# Exercise objective:
Reproduce exactly, and only, the lines running from the start of the entries below to the line containing "S.camera = cam".
::: Data provided :::
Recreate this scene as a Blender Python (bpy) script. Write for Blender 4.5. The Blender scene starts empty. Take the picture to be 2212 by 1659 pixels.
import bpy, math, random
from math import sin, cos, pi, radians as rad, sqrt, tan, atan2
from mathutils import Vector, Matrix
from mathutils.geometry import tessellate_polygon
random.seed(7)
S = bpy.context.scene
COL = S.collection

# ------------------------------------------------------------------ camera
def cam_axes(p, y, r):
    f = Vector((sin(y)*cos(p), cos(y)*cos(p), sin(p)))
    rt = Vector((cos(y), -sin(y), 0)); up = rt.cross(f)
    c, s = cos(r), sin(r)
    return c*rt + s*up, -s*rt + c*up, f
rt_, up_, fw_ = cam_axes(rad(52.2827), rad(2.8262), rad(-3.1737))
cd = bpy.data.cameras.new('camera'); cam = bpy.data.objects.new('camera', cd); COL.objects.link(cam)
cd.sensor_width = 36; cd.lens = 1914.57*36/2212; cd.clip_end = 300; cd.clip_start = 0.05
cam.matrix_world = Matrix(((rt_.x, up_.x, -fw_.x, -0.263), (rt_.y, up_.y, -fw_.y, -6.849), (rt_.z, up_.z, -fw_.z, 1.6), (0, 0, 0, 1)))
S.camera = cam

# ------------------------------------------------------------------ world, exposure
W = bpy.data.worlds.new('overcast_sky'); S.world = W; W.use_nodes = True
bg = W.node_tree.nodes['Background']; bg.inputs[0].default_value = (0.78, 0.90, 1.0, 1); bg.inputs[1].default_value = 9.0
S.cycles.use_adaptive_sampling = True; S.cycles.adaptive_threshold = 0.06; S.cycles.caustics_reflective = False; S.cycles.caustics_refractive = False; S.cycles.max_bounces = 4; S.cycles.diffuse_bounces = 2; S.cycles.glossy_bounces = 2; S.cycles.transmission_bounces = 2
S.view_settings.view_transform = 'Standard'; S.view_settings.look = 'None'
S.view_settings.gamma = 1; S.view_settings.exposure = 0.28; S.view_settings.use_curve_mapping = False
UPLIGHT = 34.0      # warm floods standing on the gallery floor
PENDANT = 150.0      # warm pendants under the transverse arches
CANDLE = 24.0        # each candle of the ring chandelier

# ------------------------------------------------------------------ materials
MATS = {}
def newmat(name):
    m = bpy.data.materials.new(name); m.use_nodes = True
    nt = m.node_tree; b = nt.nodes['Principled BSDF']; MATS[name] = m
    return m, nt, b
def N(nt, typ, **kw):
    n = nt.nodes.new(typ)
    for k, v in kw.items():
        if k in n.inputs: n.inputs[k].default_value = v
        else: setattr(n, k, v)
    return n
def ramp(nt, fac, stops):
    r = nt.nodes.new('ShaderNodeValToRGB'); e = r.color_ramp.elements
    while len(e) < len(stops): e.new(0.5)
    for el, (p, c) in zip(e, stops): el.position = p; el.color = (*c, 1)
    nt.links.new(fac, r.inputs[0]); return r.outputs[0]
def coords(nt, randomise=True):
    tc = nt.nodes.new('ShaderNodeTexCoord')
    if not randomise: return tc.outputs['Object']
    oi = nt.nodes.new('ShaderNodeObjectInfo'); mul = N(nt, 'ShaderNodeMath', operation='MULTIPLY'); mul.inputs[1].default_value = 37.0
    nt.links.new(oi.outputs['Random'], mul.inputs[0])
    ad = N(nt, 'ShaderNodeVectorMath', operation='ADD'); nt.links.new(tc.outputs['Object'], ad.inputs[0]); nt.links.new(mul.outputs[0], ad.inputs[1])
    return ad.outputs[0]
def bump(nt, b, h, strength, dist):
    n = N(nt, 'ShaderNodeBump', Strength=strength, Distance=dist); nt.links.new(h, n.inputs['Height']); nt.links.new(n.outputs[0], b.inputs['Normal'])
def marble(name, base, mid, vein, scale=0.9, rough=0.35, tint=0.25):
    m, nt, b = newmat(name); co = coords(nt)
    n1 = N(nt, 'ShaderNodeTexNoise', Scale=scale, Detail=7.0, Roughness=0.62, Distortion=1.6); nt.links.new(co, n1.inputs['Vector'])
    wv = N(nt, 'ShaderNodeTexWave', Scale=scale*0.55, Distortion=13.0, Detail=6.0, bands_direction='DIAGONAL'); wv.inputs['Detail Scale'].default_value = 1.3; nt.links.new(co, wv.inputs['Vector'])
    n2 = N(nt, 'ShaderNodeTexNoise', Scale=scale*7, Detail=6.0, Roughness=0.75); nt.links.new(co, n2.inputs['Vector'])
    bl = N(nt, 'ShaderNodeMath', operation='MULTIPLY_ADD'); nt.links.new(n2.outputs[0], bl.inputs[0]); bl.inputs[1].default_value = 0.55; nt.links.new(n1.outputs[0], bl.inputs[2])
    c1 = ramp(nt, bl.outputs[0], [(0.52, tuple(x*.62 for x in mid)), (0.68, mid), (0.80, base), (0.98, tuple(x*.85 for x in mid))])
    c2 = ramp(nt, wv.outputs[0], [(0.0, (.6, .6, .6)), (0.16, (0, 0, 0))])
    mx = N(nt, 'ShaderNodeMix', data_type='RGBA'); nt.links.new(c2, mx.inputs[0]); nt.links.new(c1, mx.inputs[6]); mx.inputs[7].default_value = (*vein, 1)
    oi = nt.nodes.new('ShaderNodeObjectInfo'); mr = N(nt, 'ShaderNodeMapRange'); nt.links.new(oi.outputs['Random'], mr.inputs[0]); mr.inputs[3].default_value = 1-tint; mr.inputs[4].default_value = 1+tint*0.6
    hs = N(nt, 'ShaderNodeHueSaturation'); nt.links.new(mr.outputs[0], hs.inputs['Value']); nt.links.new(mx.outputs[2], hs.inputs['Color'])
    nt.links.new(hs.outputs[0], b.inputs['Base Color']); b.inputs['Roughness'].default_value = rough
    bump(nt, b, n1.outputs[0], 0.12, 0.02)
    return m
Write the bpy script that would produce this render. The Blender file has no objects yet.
:::
# Exercise solution:
Recreate this scene as a Blender Python (bpy) script. Write for Blender 4.5. The Blender scene starts empty. Take the picture to be 2212 by 1659 pixels.
import bpy, math, random
from math import sin, cos, pi, radians as rad, sqrt, tan, atan2
from mathutils import Vector, Matrix
from mathutils.geometry import tessellate_polygon
random.seed(7)
S = bpy.context.scene
COL = S.collection

# ------------------------------------------------------------------ camera
def cam_axes(p, y, r):
    f = Vector((sin(y)*cos(p), cos(y)*cos(p), sin(p)))
    rt = Vector((cos(y), -sin(y), 0)); up = rt.cross(f)
    c, s = cos(r), sin(r)
    return c*rt + s*up, -s*rt + c*up, f
rt_, up_, fw_ = cam_axes(rad(52.2827), rad(2.8262), rad(-3.1737))
cd = bpy.data.cameras.new('camera'); cam = bpy.data.objects.new('camera', cd); COL.objects.link(cam)
cd.sensor_width = 36; cd.lens = 1914.57*36/2212; cd.clip_end = 300; cd.clip_start = 0.05
cam.matrix_world = Matrix(((rt_.x, up_.x, -fw_.x, -0.263), (rt_.y, up_.y, -fw_.y, -6.849), (rt_.z, up_.z, -fw_.z, 1.6), (0, 0, 0, 1)))
S.camera = cam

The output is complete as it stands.